• Written request:
Count how many lines hold the string "were". Answer with that number and nothing more.

══ Supplied material

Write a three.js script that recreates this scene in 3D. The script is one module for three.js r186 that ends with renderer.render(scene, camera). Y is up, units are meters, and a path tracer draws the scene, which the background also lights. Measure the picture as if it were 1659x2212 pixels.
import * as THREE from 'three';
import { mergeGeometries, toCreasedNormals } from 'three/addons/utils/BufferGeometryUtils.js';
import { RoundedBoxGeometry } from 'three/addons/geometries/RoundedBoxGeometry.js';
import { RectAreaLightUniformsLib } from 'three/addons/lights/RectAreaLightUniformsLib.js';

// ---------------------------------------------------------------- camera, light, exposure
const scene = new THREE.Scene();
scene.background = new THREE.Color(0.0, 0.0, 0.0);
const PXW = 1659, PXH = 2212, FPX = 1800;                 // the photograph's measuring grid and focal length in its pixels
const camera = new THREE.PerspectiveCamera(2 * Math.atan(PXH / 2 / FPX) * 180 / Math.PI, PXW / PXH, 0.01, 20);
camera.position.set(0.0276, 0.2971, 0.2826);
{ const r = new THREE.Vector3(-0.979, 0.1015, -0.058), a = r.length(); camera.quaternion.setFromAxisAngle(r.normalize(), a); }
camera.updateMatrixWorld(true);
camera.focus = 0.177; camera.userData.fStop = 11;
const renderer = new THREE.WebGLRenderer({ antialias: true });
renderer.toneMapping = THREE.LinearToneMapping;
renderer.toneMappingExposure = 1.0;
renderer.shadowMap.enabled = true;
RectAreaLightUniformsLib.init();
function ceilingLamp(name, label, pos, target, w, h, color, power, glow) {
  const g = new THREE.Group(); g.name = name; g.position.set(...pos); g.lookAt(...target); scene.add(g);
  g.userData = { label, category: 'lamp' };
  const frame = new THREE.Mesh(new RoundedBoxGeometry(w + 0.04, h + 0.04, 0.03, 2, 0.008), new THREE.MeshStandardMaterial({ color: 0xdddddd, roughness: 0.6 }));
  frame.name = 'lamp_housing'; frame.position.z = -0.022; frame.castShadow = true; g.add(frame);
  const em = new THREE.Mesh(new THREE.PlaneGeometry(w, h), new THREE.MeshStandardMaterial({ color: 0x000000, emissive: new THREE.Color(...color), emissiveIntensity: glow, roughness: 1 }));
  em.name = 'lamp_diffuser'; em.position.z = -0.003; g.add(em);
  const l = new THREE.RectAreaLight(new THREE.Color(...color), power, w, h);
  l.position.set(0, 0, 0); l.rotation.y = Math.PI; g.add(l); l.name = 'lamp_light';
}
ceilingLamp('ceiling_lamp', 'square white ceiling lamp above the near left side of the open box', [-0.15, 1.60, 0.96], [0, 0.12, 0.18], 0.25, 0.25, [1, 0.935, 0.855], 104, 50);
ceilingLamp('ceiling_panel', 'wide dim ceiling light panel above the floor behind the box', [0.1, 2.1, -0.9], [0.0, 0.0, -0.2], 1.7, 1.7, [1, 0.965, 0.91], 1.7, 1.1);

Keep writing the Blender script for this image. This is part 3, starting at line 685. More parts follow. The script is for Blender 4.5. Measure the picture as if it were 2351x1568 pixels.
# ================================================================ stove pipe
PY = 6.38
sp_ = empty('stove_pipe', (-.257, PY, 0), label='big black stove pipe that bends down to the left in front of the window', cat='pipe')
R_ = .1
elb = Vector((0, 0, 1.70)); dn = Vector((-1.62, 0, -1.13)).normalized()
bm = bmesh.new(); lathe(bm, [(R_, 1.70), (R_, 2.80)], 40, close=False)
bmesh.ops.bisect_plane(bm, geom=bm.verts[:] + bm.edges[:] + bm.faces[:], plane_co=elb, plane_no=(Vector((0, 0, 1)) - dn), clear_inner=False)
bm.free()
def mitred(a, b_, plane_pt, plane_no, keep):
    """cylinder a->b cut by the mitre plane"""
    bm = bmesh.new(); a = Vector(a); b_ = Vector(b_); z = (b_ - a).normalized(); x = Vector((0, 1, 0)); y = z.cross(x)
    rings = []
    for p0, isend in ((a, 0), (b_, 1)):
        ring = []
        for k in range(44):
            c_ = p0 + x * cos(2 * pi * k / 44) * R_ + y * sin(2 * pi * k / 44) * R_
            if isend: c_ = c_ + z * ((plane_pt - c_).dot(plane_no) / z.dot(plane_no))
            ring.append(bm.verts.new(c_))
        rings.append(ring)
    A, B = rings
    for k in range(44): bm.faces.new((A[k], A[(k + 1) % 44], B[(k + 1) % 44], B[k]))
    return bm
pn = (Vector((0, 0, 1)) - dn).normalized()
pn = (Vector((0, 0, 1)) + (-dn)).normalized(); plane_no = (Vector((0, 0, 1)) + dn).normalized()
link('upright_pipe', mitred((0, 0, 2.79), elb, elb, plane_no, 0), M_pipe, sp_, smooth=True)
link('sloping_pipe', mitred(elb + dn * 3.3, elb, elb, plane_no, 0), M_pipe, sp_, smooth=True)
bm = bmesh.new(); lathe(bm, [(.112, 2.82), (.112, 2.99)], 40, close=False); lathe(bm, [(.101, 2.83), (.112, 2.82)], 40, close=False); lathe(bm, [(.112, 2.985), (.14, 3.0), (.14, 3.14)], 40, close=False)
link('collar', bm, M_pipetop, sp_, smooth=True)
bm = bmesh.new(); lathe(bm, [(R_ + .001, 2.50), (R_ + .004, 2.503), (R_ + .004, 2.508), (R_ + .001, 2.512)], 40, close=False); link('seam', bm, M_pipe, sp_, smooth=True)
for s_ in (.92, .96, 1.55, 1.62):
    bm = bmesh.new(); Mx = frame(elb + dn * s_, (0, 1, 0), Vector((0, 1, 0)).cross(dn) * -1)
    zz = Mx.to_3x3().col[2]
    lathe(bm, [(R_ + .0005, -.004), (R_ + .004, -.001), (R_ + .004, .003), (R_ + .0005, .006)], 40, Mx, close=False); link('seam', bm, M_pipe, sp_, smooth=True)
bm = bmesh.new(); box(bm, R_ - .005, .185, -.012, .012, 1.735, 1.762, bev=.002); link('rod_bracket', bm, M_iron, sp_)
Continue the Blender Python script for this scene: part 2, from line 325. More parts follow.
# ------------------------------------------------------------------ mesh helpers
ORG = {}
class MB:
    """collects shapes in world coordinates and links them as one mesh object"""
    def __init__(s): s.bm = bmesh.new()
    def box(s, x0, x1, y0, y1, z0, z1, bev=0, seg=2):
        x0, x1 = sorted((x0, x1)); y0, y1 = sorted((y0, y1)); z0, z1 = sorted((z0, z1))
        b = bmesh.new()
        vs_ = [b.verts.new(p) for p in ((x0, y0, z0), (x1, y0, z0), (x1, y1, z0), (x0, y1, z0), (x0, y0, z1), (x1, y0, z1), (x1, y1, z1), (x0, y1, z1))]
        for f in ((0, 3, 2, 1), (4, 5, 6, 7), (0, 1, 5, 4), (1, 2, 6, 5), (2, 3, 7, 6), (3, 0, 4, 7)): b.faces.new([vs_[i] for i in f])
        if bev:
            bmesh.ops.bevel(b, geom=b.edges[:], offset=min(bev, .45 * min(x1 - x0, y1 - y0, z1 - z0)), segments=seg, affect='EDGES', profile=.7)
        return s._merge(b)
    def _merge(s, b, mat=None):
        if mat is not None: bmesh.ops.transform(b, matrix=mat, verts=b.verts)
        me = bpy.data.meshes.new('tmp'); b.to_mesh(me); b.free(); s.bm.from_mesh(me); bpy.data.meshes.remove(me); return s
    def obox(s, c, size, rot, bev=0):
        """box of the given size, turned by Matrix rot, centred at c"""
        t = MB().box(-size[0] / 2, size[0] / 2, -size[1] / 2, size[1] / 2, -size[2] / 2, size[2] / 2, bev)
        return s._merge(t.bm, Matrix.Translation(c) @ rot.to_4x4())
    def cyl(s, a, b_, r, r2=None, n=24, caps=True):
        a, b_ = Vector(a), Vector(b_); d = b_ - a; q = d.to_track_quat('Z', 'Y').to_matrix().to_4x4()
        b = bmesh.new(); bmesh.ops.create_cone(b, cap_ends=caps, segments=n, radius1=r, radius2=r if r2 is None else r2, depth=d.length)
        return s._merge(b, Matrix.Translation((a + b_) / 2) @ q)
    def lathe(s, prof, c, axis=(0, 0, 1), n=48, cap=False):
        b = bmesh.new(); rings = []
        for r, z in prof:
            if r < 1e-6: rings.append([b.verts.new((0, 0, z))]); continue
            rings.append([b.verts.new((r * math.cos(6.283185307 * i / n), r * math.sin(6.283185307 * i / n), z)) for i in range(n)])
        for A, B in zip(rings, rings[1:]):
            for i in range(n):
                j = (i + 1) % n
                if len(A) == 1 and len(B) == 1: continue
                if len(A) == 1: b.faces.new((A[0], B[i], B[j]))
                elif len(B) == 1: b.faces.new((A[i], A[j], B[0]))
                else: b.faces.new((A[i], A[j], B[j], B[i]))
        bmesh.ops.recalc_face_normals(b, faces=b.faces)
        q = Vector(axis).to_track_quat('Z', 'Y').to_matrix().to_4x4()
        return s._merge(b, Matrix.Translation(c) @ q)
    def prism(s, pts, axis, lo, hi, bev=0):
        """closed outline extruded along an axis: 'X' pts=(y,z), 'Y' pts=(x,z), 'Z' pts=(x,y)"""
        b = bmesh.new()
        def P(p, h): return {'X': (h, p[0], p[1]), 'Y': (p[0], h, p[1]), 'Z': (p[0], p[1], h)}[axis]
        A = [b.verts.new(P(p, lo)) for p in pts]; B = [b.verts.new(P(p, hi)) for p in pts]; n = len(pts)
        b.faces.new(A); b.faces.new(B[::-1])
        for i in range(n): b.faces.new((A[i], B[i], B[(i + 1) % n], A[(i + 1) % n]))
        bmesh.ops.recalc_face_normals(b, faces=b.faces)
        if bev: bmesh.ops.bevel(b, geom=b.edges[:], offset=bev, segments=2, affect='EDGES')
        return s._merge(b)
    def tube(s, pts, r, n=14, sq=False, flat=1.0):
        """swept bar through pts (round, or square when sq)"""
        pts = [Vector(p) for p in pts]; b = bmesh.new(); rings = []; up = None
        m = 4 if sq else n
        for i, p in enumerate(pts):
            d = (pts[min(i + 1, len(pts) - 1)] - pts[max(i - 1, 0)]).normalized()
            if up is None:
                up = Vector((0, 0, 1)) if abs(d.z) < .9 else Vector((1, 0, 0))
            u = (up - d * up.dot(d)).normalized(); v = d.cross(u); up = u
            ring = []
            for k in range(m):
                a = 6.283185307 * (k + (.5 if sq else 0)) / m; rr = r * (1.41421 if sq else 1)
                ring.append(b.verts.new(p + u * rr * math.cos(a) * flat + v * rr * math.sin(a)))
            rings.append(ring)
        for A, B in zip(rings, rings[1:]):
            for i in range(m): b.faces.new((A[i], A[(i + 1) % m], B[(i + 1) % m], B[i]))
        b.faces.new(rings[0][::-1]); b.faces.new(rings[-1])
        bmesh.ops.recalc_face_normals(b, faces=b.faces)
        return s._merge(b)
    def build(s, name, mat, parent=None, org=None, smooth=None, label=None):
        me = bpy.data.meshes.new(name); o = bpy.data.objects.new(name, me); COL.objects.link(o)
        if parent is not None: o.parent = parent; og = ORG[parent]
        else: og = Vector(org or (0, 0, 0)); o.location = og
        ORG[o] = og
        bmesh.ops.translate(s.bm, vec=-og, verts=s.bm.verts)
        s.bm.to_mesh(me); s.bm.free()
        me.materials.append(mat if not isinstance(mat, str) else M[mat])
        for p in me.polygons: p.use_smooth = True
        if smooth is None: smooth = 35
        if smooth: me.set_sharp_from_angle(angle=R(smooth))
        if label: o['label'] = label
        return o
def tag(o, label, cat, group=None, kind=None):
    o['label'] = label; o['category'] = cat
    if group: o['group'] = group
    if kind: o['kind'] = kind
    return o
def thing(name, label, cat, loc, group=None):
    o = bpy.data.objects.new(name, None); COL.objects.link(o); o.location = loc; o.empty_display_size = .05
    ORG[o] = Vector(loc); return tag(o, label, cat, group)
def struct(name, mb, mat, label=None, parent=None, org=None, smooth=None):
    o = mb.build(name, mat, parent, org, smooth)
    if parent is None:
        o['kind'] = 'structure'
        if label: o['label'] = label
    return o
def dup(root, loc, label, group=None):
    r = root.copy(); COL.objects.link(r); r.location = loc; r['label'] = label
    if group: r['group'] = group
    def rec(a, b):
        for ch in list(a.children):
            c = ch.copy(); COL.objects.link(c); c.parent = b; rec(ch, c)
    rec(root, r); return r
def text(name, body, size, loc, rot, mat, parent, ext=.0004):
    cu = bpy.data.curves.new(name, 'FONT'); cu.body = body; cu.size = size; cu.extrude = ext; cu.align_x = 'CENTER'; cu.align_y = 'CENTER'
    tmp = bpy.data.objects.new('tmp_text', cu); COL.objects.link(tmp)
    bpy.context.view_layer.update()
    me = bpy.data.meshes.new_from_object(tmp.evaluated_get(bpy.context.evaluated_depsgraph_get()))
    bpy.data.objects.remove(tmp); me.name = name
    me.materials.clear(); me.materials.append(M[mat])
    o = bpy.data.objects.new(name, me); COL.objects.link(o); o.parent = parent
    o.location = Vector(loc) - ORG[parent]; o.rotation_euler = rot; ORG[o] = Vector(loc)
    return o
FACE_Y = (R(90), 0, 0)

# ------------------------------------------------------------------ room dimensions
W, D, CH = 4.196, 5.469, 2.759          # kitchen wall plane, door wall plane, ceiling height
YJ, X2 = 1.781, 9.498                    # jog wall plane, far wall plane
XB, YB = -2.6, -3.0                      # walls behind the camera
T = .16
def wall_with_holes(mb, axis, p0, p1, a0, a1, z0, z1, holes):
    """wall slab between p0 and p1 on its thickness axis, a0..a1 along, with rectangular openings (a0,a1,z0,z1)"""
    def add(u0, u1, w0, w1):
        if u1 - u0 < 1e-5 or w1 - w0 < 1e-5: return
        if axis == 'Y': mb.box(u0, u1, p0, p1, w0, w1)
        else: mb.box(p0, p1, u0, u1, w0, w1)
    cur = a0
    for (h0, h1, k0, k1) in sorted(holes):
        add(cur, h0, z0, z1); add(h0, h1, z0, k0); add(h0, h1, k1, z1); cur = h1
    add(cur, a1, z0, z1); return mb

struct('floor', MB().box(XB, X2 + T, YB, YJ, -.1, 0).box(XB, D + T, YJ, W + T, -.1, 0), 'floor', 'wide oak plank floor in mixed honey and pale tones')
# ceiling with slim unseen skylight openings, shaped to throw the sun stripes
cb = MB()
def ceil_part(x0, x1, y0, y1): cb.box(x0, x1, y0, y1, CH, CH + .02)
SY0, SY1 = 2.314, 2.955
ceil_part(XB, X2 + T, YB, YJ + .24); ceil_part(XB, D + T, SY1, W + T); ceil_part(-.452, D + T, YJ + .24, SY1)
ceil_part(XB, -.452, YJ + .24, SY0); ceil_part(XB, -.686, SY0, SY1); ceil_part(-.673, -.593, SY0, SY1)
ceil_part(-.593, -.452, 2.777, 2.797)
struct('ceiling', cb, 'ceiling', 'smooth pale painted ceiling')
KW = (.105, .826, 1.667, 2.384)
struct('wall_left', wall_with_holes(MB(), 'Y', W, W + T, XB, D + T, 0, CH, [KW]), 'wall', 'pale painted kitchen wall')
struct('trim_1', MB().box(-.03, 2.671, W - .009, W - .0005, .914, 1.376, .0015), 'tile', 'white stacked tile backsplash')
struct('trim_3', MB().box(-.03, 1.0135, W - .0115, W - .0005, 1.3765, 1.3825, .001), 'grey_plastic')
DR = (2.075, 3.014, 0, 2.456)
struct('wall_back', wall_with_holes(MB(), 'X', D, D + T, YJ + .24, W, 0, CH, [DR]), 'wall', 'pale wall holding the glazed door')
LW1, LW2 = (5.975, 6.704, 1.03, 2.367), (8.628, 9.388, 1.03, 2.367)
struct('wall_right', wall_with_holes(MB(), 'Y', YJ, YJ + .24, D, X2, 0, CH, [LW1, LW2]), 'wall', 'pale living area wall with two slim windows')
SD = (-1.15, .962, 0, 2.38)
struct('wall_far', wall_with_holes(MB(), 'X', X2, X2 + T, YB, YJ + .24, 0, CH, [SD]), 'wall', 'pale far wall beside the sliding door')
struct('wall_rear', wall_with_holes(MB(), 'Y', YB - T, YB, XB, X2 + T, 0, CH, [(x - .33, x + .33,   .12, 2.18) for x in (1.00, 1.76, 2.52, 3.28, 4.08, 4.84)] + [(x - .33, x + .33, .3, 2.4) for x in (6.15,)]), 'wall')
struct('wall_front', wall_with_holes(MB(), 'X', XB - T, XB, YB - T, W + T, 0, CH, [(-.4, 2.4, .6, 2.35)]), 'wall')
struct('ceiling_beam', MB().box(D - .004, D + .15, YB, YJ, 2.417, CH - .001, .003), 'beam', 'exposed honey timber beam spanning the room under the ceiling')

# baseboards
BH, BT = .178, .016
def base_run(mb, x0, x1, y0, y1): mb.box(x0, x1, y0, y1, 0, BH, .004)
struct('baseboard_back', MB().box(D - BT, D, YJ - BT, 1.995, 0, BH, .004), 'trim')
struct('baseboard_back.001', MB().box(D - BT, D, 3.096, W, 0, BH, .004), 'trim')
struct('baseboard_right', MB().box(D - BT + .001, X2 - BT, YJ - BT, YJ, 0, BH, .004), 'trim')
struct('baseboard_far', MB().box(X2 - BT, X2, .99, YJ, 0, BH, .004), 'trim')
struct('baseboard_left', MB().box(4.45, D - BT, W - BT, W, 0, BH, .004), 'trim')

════

• Answer to this problem:
2